You: I am the owner of a marvellous shop, and I can sell you anything you desire. Yes, I have everything in stock in my marvellous shop. Come, let us put that to the test - I think I hear someone at the door. Yes, madam, what can I do for you?
Your partner: I would like a set of six, fine bone china tea-cups, please.
You: Ah. Now, I just sold the last set, but I can have them delivered in no time.
Partner: I will be back in just a minute.
You: Now, while we wait, I must show you some of the other things I have in stock. Toasters. I have toasters, let me show you...

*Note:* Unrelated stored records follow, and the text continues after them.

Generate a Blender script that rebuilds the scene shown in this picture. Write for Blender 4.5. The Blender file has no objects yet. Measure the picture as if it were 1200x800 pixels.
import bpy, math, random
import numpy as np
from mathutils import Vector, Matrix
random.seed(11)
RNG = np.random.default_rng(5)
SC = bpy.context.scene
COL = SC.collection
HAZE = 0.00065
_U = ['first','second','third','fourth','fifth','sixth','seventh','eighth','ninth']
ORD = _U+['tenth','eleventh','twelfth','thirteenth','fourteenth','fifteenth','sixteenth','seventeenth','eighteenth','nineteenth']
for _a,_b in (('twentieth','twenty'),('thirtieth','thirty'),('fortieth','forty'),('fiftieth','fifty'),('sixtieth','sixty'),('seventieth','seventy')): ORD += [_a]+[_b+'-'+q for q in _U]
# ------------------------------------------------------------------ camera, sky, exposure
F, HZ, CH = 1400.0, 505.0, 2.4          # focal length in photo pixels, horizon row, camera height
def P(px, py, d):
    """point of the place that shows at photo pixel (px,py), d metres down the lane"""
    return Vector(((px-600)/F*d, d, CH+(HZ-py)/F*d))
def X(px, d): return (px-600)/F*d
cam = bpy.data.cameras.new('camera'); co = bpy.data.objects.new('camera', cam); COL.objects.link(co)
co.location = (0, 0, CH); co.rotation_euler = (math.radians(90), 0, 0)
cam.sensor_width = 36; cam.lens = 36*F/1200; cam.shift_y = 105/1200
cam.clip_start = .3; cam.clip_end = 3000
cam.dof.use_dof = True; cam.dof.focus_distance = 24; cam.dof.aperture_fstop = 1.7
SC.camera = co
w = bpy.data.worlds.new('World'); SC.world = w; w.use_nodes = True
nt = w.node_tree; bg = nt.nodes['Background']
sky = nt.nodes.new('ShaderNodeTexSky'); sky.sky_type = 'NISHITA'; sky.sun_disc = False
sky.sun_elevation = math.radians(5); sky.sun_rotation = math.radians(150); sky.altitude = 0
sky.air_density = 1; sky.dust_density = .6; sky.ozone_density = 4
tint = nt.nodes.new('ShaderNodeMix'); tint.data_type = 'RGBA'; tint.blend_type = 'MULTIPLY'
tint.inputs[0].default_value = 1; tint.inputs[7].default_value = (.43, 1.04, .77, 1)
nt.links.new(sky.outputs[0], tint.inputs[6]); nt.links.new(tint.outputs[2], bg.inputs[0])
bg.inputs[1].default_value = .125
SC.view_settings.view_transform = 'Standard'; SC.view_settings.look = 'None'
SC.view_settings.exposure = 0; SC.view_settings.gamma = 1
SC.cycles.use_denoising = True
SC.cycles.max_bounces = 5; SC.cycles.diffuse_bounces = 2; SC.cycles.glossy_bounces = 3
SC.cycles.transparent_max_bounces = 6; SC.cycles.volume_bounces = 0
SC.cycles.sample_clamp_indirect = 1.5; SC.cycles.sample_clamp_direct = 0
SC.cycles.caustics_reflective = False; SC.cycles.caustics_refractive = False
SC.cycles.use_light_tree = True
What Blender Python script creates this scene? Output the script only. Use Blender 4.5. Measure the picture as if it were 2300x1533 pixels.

(pick two members of the campfire; get them to kneel on the ground and go 'ker-chunk' and throw their hands in the air to be the toaster toasting toast. Leave them there as you carry on...)
Your partner, reappearing: Hello again, sir. Do you have my set of six, fine bone china tea-cups, please?
You: Ah. I'm sorry, they still haven't arrived, please will you wait just a little longer?
Partner: I will be back in just a minute.
(This time, get two members of the campfire to be a washing machine. Get them to show you the spin cycle... check that the toasters are still working...)
Your partner, reappearing: Hello again, sir. Do you have my set of six, fine bone china tea-cups, please?
You: Ah. I'm so, so, sorry, they still haven't arrived, but they really won't be very long now.
Partner: I will be back in just a minute.
(This time, the two you pick could be microwave ovens (arms going round as a turntable, then ping). Keep the toasters and washing machines going...)
Your partner, reappearing: Hello again, sir. Do you have my set of six, fine bone china tea-cups, please?
You: Ah. I'm so, so, sorry, they still haven't arrived. But ...
(with a sweeping gesture towards the six people knelt on the floor pretending to be toasters, washers and microwaves...)
... maybe I can suggest a substitution? I do have this lovely set of six mugs...
Don't forget to thank your 'mugs' as you let them go back to their places round the fire.